Britain’s decision to leave the Europe Union buffeted markets, spurred panic on global trading floors and prompted UK Prime Minister David Cameron to resign. But for Brazil’s meat industry, the Brexit vote sounded like opportunity knocking.
As a net-importer of food, the UK will probably have to adopt more flexible rules and be more opened to imports from other nations amid tighter supplies from the European bloc, according to Minerva SA, Brazil’s second-biggest beef exporter. An industry group also said it expects Britain to take a more flexible approach to meat shipments from the South American nation, which has faced EU restrictions.
"Brussels has put several rules to protect agricultural producers from competition," Fernando Galletti de Queiroz, the chief executive officer of Minerva, said in a telephone interview, referring to the EU capital. "Any departure from the bloc creates an opportunity for other nations’ suppliers."
The departure from the EU should also curb investments in the UK’s food sector, potentially making the nation even more dependent on imports, Queiroz said.
Brazil’s beef sales to the EU reached $802.3 million last year, making it the second-largest market for the nation’s exporters, according to data from industry group Abiec.

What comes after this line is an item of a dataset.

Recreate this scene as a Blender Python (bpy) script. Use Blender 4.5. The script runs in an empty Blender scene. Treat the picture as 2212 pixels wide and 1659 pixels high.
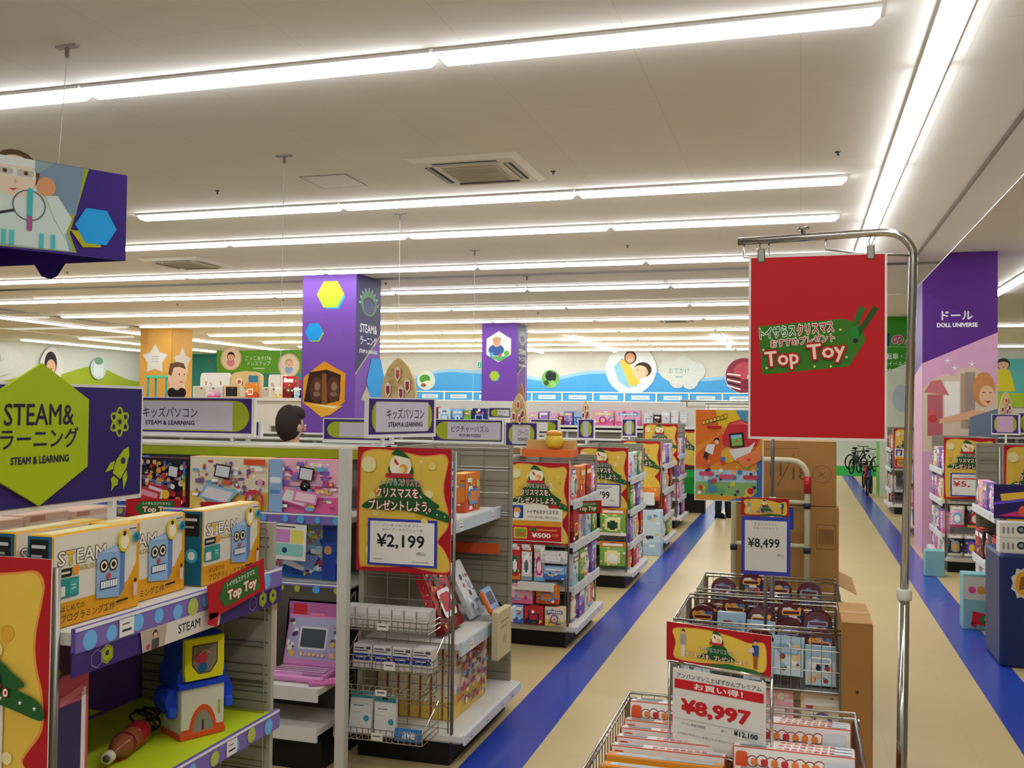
import bpy, bmesh, math, random
from mathutils import Vector, Matrix
C = bpy.context.scene.collection
SC = bpy.context.scene
PI = math.pi
# ---------------------------------------------------------------- camera, world, exposure
cam_d = bpy.data.cameras.new('camera'); cam = bpy.data.objects.new('camera', cam_d); C.objects.link(cam); SC.camera = cam
cam_d.sensor_fit = 'HORIZONTAL'; cam_d.sensor_width = 36.0; cam_d.lens = 2084.0/2212.0*36.0
cam_d.clip_start = 0.02; cam_d.clip_end = 200
CR = ((0.95832, 0.003767, -0.285671), (0.285472, 0.026892, 0.95801), (0.011291, -0.999631, 0.024696))   # world axes seen by the camera (right, down, forward)
xr = Vector((CR[0][0], CR[1][0], CR[2][0])); zf = Vector((CR[0][2], CR[1][2], CR[2][2]))
zf.normalize(); xr = (xr - zf*xr.dot(zf)).normalized(); yu = (-zf).cross(xr)
mw = Matrix.Identity(4)
for i in range(3): mw[i][0] = xr[i]; mw[i][1] = yu[i]; mw[i][2] = -zf[i]; mw[i][3] = (0, 0, 1.8)[i]
cam.matrix_world = mw
SC.view_settings.view_transform = 'Standard'; SC.view_settings.look = 'None'; SC.view_settings.gamma = 1.0
SC.view_settings.exposure = 0.0; SC.view_settings.use_curve_mapping = False
wd = bpy.data.worlds.new('world'); SC.world = wd; wd.use_nodes = True
wd.node_tree.nodes['Background'].inputs[0].default_value = (0.8, 0.85, 0.9, 1); wd.node_tree.nodes['Background'].inputs[1].default_value = 0.05
SC.cycles.max_bounces = 8; SC.cycles.transparent_max_bounces = 16; SC.cycles.sample_clamp_indirect = 6.0
LAMP = 17.5
CE = 3.85
# ---------------------------------------------------------------- helpers
def lin(c):
    if isinstance(c, str):
        c = c.lstrip('#'); c = tuple(int(c[i:i+2], 16)/255 for i in (0, 2, 4))
    return tuple((x/12.92 if x <= .04045 else ((x+.055)/1.055)**2.4) for x in c)+(1.0,)
_lc = {}
def L(c):
    if c not in _lc: _lc[c] = lin(c)
    return _lc[c]
MATS = {}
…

The U.K., the second-biggest importer of Brazilian industrialized beef, accounted for about 20 per cent of sales to the region.
Having direct access to the U.K. may eventually favor Brazil’s beef exports as the nation’s shipments to the EU are restricted by trade restrictions that include taxes, quotas and sanitary barriers, said Fernando Sampaio, executive director at Abiec.
"I believe the UK will be more liberal compared to the EU," Sampaio said. "But it’s impossible to say how exports will behave because we still don’t know how access market rules will change.”